Para mim, o Mansudae é um lugar familiar. Quando estou lá, passo muitas horas
conversando sobre vários assuntos com diferentes pessoas. Tenho várias fotos,
mas não sou um fotógrafo muito bom. Nunca encontrei nenhuma restrição para
fotografar lá. No Mansudae, que tem cerca de 12 hectares, há uma galeria
comercial, que pode ser visitada por alguns poucos turistas. As outras partes
em geral não são abertas ao público, são espaços de trabalho. O lugar é mais ou
menos similar a um campus universitário norte-americano (eles têm até um campo
de futebol), mas definitivamente não é uma escola. São cerca de quatro mil
funcionários, mil deles são artistas, e, como eu disse antes, praticamente
todos já formados, então são mais velhos do que estudantes. Há todo tipo de
estúdio lá, inclusive os dos escultores de estátuas monumentais. Há
laboratórios, lojas, departamento de suprimentos, etc. Há uma grande galeria,
um jardim de infância, uma espécie de cafeteria e muitos outros prédios. Eu não
conheço tudo. As pessoas não moram no Mansudae: elas trabalham lá e moram em
Pyongyang.
O propósito da arte na Coreia do Norte é a mensagem política. O que
mais o realismo socialista incorpora? Que símbolos eles são ensinados a pintar,
tanto nas pinturas do Kim Jong-un como nas outras?

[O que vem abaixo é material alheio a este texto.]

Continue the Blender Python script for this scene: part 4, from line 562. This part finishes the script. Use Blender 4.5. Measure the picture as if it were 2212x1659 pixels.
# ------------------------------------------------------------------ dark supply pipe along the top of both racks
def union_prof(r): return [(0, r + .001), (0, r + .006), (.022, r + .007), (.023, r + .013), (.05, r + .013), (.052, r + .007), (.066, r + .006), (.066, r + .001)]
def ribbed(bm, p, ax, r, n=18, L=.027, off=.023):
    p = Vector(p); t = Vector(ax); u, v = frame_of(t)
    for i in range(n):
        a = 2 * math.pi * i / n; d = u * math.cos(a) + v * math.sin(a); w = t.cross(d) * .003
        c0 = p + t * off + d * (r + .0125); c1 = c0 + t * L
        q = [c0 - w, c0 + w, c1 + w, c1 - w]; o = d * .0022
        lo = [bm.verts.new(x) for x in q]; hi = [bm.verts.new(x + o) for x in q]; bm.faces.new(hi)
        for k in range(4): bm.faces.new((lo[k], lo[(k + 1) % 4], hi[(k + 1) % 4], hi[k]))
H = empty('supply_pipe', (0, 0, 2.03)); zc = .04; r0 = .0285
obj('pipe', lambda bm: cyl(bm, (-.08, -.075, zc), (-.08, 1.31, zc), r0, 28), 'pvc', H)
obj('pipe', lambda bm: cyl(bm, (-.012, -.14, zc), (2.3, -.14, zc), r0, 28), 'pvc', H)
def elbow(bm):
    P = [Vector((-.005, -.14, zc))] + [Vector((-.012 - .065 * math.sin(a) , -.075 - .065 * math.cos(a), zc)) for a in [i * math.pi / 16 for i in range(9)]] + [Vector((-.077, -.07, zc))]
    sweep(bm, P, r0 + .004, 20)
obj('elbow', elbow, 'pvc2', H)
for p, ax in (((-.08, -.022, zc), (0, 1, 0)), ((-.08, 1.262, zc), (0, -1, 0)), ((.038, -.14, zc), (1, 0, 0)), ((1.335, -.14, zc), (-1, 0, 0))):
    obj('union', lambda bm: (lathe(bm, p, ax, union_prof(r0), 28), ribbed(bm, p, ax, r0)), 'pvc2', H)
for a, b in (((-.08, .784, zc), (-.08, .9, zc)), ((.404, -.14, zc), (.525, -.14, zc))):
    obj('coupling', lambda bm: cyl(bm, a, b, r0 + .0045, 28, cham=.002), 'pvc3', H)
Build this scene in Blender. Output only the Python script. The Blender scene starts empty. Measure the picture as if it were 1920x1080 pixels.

Eu não diria que o propósito de toda a arte norte-coreana seja a mensagem
política. O realismo socialista representa a Coreia do Norte sob uma luz
positiva e, num sentido mais amplo, quer inspirar os espectadores a ter
sentimentos positivos, patrióticos e a celebrar; especialmente as grandes
esculturas e pinturas exibidas em espaços públicos: os líderes. Os temas estão
frequentemente relacionados ao trabalho, um assunto que não é comum no
ocidente. Uma forma particular do realismo socialista são os cartazes. Eles são
pintados à mão, não impressos, e têm mensagens políticas e sociais. Muitos têm
como alvo os Estados Unidos, visto como um agressor do passado e um agressor em
potencial. Além do realismo socialista, pinturas de paisagens são muito
populares. Assim como pinturas de flores e da natureza em geral. Há também
muitos retratos, principalmente de trabalhadores. Mas há tantos tipos de arte –
escultura, cerâmica, bordado, vários tipos de pintura, xilografia, caligrafia e
algumas outras — que não é possível generalizar.